A poet whose work is to be immortalised at the Battle of Bannockburn monument has won one of Britain's most prestigious poetry prizes.
Kathleen Jamie told of her shock as she took the Poetry Award Prize in the 2012 Costa Book Awards for The Overhaul, which judges said "is the collection that will convert you to poetry".
Women writers were picked as winners in all five categories of the Costa awards.
The mother-of-three, who was brought up in Currie, Edinburgh, and lives in Fife, now becomes a contender for the Book of the Year title.

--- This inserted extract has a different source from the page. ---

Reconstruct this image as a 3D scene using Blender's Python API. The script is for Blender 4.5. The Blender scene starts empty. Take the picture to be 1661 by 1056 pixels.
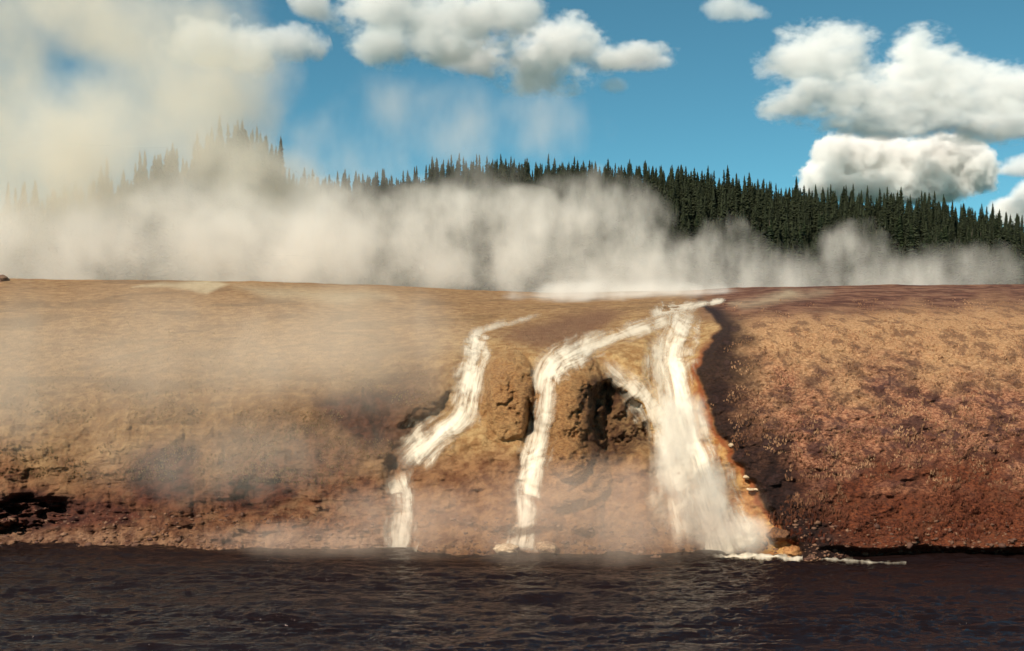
import bpy, bmesh, math, random
import numpy as np
from mathutils import Vector

random.seed(7)
rng = np.random.default_rng(11)
S = bpy.context.scene
C = S.collection

# ------------------------------------------------------------------ camera frame of the survey
F, CX, HY, EYE = 2000.0, 830.5, 595.0, 6.0      # focal length (px of the 1661 px picture), centre column, horizon row, eye height (m)
def wx(px, Y): return (px - CX) / F * Y
def wz(py, Y): return EYE + (HY - py) / F * Y
def pt(px, py, Y): return Vector((wx(px, Y), Y, wz(py, Y)))

# ------------------------------------------------------------------ numpy noise
def _h(ix, iy, iz, seed):
    n = (ix * 374761393 + iy * 668265263 + iz * 2147483647 + seed * 974634777) & 0xFFFFFFFF
    n = ((n ^ (n >> 13)) * 1274126177) & 0xFFFFFFFF
    n = (n ^ (n >> 16)) & 0xFFFFFFFF
    return n / 4294967295.0
def vnoise(x, y, z=None, seed=0):
    x = np.asarray(x, float); y = np.asarray(y, float)
    z = np.zeros_like(x) if z is None else np.asarray(z, float)
    fx, fy, fz = np.floor(x), np.floor(y), np.floor(z)
    ix, iy, iz = fx.astype(np.int64), fy.astype(np.int64), fz.astype(np.int64)
    q = lambda t: t * t * t * (t * (t * 6 - 15) + 10)
    u, v, w = q(x - fx), q(y - fy), q(z - fz)
    def L(a, b, t): return a + (b - a) * t
    r = []
    for dz in (0, 1):
        a = L(_h(ix, iy, iz + dz, seed), _h(ix + 1, iy, iz + dz, seed), u)
        b = L(_h(ix, iy + 1, iz + dz, seed), _h(ix + 1, iy + 1, iz + dz, seed), u)
        r.append(L(a, b, v))
    return L(r[0], r[1], w) * 2 - 1
def fbm(x, y, z=None, octv=5, gain=.5, seed=0, ridged=False):
    t, a, n = 0, 1.0, 0
    for o in range(octv):
        k = 2.03 ** o
        s = vnoise(x * k, y * k, None if z is None else z * k, seed + o * 17)
        if ridged: s = 1 - 2 * np.abs(s)
        t = t + a * s; n += a; a *= gain
    return t / n
def sst(a, b, x):
    t = np.clip((x - a) / (b - a), 0, 1); return t * t * (3 - 2 * t)
def pchip(xk, yk, x):
    xk = np.asarray(xk, float); yk = np.asarray(yk, float)
    h = np.diff(xk); d = np.diff(yk) / h
    m = np.zeros_like(yk); m[0], m[-1] = d[0], d[-1]
    for i in range(1, len(xk) - 1):
        if d[i - 1] * d[i] > 0:
            w1, w2 = 2 * h[i] + h[i - 1], h[i] + 2 * h[i - 1]
            m[i] = (w1 + w2) / (w1 / d[i - 1] + w2 / d[i])
    x = np.clip(x, xk[0], xk[-1])
    i = np.clip(np.searchsorted(xk, x) - 1, 0, len(xk) - 2)
    t = (x - xk[i]) / h[i]
    return ((1 + 2 * t) * (1 - t) ** 2 * yk[i] + t * (1 - t) ** 2 * h[i] * m[i] + t * t * (3 - 2 * t) * yk[i + 1] + t * t * (t - 1) * h[i] * m[i + 1])

# ------------------------------------------------------------------ object helpers
def tag(o, label=None, cat=None, group=None, kind=None):
    if label: o['label'] = label
    if cat: o['category'] = cat
    if group: o['group'] = group
    if kind: o['kind'] = kind
    return o
def mesh_obj(name, verts, faces, mat=None, parent=None, smooth=True):
    me = bpy.data.meshes.new(name)
    me.from_pydata([tuple(v) for v in verts], [], [tuple(f) for f in faces]); me.update()
    if smooth: me.polygons.foreach_set('use_smooth', [True] * len(me.polygons))
    if mat: me.materials.append(mat)
    o = bpy.data.objects.new(name, me); C.objects.link(o)
    if parent: o.parent = parent
    return o
def grid_obj(name, P, mat, attrs=None, uv=None, flip=False):
    """P: rows x cols x 3"""
    R, K, _ = P.shape
    me = bpy.data.meshes.new(name)
    i = (np.arange(R - 1)[:, None] * K + np.arange(K - 1)[None, :]).ravel()
    q = np.stack([i, i + 1, i + 1 + K, i + K], 1)
    if flip: q = q[:, ::-1]
    me.vertices.add(R * K); me.vertices.foreach_set('co', P.reshape(-1).astype(np.float32))
    me.loops.add(q.size); me.loops.foreach_set('vertex_index', q.ravel().astype(np.int32))
    me.polygons.add(len(q)); me.polygons.foreach_set('loop_start', np.arange(0, q.size, 4, dtype=np.int32))
    me.update(calc_edges=True)
    me.polygons.foreach_set('use_smooth', np.ones(len(q), bool))
    for k, a in (attrs or {}).items():
        at = me.attributes.new(k, 'FLOAT', 'POINT'); at.data.foreach_set('value', a.ravel().astype(np.float32))
    if uv is not None:
        ul = me.uv_layers.new(name='UVMap')
        ul.data.foreach_set('uv', uv.reshape(-1, 2)[q.ravel()].ravel().astype(np.float32))
    me.validate(); me.materials.append(mat)
    o = bpy.data.objects.new(name, me); C.objects.link(o)
    return o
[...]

She is shortlisted alongside writers including double Man Booker Prize winner Hilary Mantel, who took the Novel Award for Bring up the Bodies.
The Costa judges, who include Poet Daljit Nagra, Ted Hodgkinson – online editor of Granta magazine – and Susan Sinclair, divisional manager of bookstore chain Foyles, said of The Overhaul: "We were blown away by the power of its simplicity."
Renfrewshire-born Ms Jamie, 50 – who beat newcomer Sean Borodale to the poetry award –said: "For me personally it is validation but also, it is good for literature and it's good for poetry in general."
Told that The Overhaul was described as "the collection that will convert you to poetry" she laughed: "Who said that? It was the judges? It's news to me.
"I don't know if poetry needs converts. It is always claimed that it doesn't have any followers, when actually there's millions."
The Overhaul, the poet's first collection since 2004's Forward Prize-winning The Tree House, has already been shortlisted for the TS Eliot Prize. But Jamie recognises it would be a tough job to beat Ms Mantel to the ultimate Costa accolade.
"Hilary can win and we can all go to the party," she said. "This Costa prize has always been very hospitable to poets, but Hilary Mantel's book is so good. But then, who knows?"
The Costa poetry award judges said The Overhaul broadened Jamie's poetic range considerably. They added: "The Overhaul continues Jamie's lyric enquiry into the aspects of the world our rushing lives elide, and even threaten.
"Whether she is addressing birds or rivers, or the need to accept loss, or sometimes the desire to escape our own lives, her work is earthy and rigorous, her language at once elemental and tender."
Each of the five category winners receive a £5000 prize and compete for the Book of the Year title, to be announced in London on January 29, with the winner being awarded £30,000.
Maggot Moon by the former illustrator Sally Gardiner took the Children's award. Husband and wife team Mary and Bryan Talbot from Sunderland jointly won best biography for the graphic novel Dotter of Her Father's Eyes. Francesca Segal won the first novel category for The Innocents.
Last year's Costa Book Prize went to Andrew Miller for his novel, Pure.
The Overhaul has already been hailed as a favourite of 2012 by a number of poets, politicians and authors.
Robert Crawford, academic and poet, said: "I relished the clarity and cadences of Kathleen Jamie's new poems in The Overhaul. They have an inevitability of sound and shape that is immediately convincing, and they are full of satisfying phrases."
One of Jamie's poems was chosen for the Battle of Bannockburn monument site last month after 10 were ranked by the public. It is to be displayed on the timber ring beam which crowns the rotunda at the heritage site.